Hypothesis 1: Mafia infiltration is associated with higher awarding rebates for public work contracts.

Hypothesis 2: Mafia infiltration is associated with higher execution cost overruns.

Hypothesis 3: Mafia infiltration does not significantly influence delivery delays for public work contracts.

The regression model considers as dependent variables winning rebate, cost overrun and delivery delay and as independent variable a binary variable taking a value of 1 for Mafia infiltrated contracts and 0 otherwise. Furthermore, the study considers a number of control variables describing public work contract characteristics, municipality characteristics, winning firm characteristics, socio-institutional characteristics, social capital variables, and a number of other variables also used in prior studies.

Results reveal that Mafia infiltration is positively associated with the number of submitted bids, awarding rebates and execution cost overruns, whereas it is negatively associated with delivery delays for public work contracts. The effect of Mafia infiltration on execution cost overruns and the probability of their occurrence is weaker for larger public work contracts.

The analysis highlights the existence of sophisticated methods to disguise crime behind a veil of legitimization.
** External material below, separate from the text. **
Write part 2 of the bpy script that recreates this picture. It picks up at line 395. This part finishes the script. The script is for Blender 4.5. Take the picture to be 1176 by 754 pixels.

These findings suggest the presence of collusive schemes among bidding firms within the Mafia network and provide new insights for the implementation of more sound policies to tackle practices associated with Mafia infiltration in public procurement. These should take into account that infiltrated contracts give the appearance of making significant cost savings in the tender awarding stage. Actually, the initial savings translate into substantial cost increases in the execution phase of the work, nullifying the initial savings. It is interesting to note how, paradoxically, mafia infiltration produces greater efficiency in the execution times of works. Evidently, the reduction in the execution times also reduces the risk of being intercepted and blocked by the control and prevention authorities.

Interesting policy implications also arise from the consequences on procurement after the election of the new municipal councils, after the dissolution of the previous ones. The results obtained do not show significant improvements in the management of new public procurement. This, in turn, seems to suggest that in order to eradicate Mafia from public administration actions should target public officials as well as political bodies.

From a PNRR perspective, in order to limit the presence of Mafia infiltrations, the policy maker could also resort to more stringent requirements and larger transparency in public work contract implementation and renegotiations, stricter reliability assessments of abnormally low bids, the adoption of more qualitative parameters, including social and environmental criteria, to determine tender winners, the enhancement of the social capital of the local context as well as of the integrity and accountability of public officials. In many cases, it could also be useful the centralization of the management of public procurement at local level.